═══ EXTRACTED ENTRIES ═══

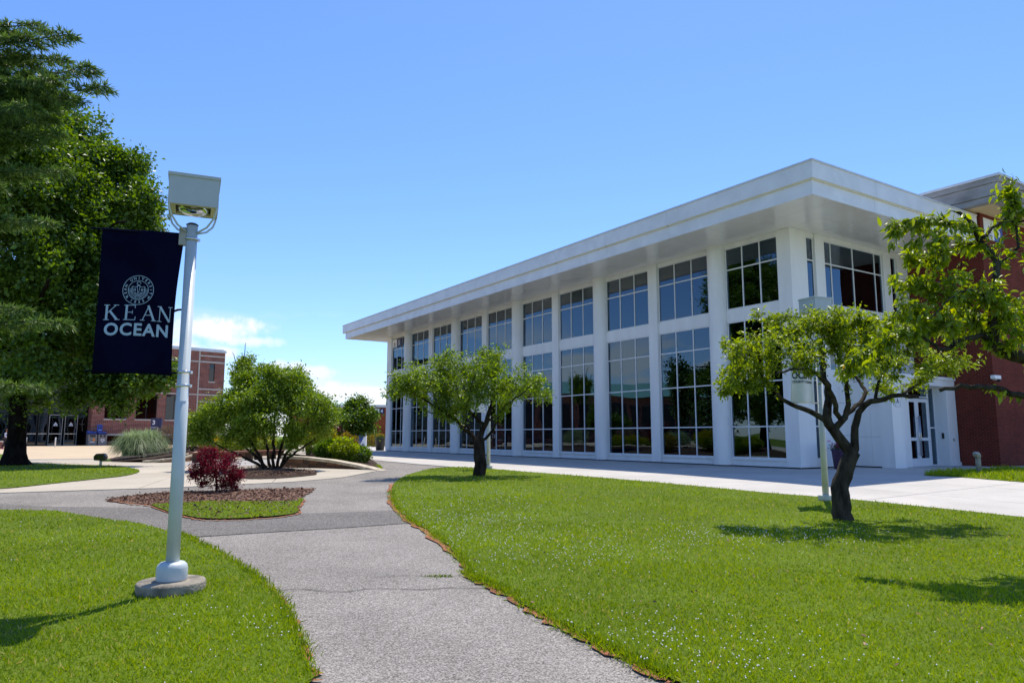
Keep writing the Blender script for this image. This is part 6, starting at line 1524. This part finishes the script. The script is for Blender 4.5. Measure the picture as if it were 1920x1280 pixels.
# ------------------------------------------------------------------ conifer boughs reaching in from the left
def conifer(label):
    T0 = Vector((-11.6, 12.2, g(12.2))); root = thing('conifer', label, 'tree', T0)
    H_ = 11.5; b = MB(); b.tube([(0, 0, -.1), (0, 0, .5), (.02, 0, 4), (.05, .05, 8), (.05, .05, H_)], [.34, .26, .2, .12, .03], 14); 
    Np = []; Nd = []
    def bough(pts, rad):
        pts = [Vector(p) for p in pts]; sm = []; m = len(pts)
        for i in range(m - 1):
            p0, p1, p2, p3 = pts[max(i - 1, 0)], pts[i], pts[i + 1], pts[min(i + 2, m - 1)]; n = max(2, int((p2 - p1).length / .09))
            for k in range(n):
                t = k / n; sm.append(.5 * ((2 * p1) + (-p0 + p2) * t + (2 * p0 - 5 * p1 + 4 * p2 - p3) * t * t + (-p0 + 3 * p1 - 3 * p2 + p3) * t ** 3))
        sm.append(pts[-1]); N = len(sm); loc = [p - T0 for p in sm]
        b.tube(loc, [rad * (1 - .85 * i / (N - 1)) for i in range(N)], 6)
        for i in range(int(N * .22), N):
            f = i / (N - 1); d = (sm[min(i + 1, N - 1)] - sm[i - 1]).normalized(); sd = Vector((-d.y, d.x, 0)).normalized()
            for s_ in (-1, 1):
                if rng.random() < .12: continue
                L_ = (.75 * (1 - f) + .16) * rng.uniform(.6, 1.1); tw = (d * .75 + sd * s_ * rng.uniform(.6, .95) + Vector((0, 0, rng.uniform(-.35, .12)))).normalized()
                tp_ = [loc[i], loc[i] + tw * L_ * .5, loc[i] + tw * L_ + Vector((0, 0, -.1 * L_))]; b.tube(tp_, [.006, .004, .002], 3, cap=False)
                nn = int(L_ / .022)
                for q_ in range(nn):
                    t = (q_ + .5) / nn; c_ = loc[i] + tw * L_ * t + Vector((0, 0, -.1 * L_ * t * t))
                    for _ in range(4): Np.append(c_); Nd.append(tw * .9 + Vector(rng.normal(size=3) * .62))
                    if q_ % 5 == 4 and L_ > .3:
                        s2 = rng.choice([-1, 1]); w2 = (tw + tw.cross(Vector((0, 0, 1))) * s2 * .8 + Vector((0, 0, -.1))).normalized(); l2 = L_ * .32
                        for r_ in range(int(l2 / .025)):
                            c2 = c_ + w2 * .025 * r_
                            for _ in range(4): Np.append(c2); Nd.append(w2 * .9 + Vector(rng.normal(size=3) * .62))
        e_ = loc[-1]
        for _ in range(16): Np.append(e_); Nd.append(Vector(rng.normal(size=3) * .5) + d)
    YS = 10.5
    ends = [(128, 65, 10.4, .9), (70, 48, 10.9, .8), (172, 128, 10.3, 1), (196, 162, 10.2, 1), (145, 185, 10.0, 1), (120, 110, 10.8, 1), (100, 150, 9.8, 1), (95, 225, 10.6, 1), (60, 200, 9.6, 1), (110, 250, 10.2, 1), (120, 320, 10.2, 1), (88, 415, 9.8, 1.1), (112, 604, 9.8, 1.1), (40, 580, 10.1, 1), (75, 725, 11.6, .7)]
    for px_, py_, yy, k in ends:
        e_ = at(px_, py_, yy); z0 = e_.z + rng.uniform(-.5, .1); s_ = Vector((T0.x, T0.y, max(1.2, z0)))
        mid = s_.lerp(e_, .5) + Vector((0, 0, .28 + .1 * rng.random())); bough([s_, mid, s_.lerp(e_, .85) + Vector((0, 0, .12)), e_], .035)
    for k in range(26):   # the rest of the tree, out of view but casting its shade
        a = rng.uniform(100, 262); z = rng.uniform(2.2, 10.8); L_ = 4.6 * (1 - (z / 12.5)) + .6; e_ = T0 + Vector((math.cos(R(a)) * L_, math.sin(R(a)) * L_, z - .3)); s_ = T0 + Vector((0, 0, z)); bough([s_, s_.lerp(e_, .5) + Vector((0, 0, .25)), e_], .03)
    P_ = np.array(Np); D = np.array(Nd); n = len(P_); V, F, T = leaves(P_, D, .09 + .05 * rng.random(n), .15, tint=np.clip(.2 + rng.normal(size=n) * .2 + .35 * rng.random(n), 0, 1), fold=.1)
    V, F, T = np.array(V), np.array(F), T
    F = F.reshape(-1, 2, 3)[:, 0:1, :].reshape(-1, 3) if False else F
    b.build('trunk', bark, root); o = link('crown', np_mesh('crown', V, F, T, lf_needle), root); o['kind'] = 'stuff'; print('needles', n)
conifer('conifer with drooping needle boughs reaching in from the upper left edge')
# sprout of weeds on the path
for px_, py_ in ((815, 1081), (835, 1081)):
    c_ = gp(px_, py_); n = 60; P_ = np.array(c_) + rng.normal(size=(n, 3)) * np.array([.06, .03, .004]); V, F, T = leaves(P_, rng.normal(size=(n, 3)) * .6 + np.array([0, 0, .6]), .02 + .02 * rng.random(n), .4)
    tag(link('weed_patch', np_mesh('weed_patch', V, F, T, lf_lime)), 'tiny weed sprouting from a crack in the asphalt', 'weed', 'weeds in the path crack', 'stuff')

═══
═══ EXTRACTED ENTRIES ═══

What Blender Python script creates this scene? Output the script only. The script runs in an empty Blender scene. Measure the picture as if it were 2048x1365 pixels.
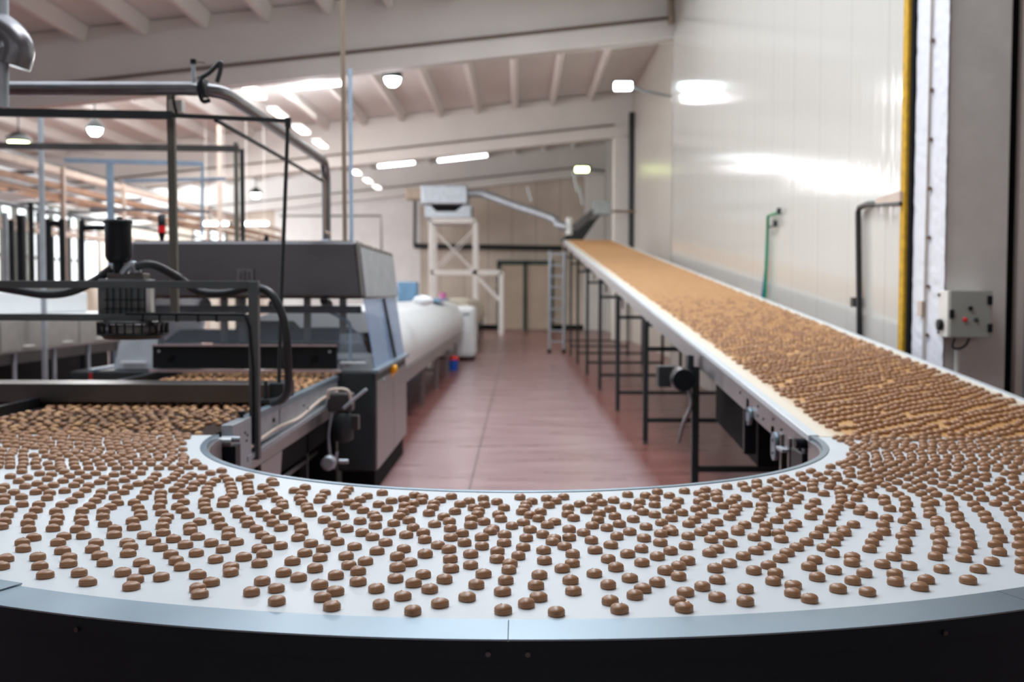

═══
═══ EXTRACTED ENTRIES ═══

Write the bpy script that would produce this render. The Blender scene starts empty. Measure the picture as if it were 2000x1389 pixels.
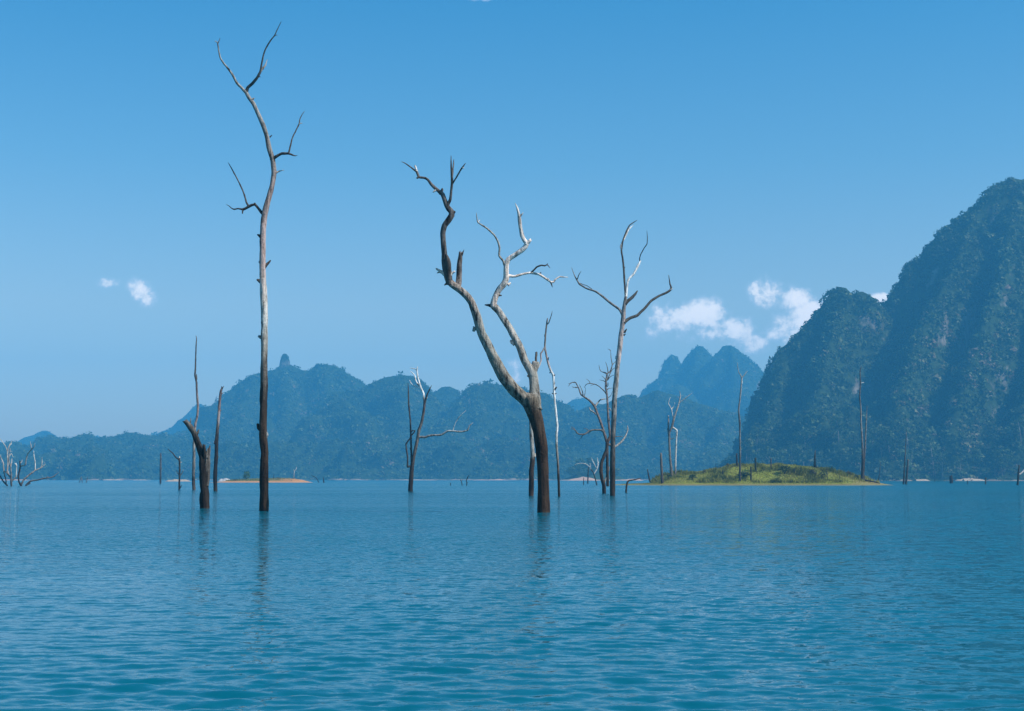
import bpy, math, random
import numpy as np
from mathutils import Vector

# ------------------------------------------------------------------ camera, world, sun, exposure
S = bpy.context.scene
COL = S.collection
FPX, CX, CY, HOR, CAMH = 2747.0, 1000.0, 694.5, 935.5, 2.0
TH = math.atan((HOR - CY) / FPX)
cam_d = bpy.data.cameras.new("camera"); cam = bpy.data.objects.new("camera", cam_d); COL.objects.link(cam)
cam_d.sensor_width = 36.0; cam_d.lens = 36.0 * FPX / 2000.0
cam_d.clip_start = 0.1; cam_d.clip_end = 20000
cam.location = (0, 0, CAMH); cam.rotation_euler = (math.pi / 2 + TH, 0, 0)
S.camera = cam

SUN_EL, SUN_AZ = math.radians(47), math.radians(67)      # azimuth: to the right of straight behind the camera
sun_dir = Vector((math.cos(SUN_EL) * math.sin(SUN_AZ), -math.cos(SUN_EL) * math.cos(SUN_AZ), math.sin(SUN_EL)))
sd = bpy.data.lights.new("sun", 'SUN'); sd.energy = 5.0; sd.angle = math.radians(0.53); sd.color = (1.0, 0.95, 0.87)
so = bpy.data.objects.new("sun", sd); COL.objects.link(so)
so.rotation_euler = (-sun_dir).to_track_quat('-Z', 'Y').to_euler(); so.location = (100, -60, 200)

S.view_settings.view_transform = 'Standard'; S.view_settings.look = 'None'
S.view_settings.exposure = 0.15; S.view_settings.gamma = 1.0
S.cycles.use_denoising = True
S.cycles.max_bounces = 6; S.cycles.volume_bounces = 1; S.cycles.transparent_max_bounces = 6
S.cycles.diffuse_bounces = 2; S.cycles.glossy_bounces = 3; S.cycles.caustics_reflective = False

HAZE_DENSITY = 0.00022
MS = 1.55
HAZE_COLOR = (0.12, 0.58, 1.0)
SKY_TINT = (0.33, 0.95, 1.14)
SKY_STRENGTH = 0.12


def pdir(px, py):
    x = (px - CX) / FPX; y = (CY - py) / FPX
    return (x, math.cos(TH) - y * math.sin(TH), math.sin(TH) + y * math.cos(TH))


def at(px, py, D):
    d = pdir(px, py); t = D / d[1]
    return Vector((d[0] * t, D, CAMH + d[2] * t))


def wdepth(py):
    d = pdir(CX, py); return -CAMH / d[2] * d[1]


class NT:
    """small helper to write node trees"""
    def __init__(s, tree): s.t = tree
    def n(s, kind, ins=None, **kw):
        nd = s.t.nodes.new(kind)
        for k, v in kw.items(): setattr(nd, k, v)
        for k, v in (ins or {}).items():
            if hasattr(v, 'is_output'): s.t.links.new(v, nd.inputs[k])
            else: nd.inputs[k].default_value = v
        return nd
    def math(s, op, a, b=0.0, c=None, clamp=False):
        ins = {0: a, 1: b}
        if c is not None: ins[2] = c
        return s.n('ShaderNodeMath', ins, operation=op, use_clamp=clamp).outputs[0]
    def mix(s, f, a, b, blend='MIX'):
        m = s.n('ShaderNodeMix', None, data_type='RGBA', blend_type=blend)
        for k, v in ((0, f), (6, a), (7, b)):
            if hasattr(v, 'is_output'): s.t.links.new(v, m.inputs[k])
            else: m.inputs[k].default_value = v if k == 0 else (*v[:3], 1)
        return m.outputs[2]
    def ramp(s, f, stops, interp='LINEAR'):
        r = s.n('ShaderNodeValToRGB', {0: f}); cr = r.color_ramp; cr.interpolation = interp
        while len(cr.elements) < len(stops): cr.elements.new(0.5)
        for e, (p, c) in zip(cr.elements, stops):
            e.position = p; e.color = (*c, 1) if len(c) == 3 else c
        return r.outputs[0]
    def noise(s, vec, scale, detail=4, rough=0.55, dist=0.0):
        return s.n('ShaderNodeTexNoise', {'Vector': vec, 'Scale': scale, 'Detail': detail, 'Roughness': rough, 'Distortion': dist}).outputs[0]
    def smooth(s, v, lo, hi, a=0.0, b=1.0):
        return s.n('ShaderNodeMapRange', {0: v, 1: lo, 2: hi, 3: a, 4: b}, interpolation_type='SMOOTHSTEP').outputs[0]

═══

Extract every line containing the string "picture" from the data above.

TASK RESULT ->
Keep writing the Blender script for this image. This is part 6, starting at line 1524. This part finishes the script. The script is for Blender 4.5. Measure the picture as if it were 1920x1280 pixels.
What Blender Python script creates this scene? Output the script only. The script runs in an empty Blender scene. Measure the picture as if it were 2048x1365 pixels.
Write the bpy script that would produce this render. The Blender scene starts empty. Measure the picture as if it were 2000x1389 pixels.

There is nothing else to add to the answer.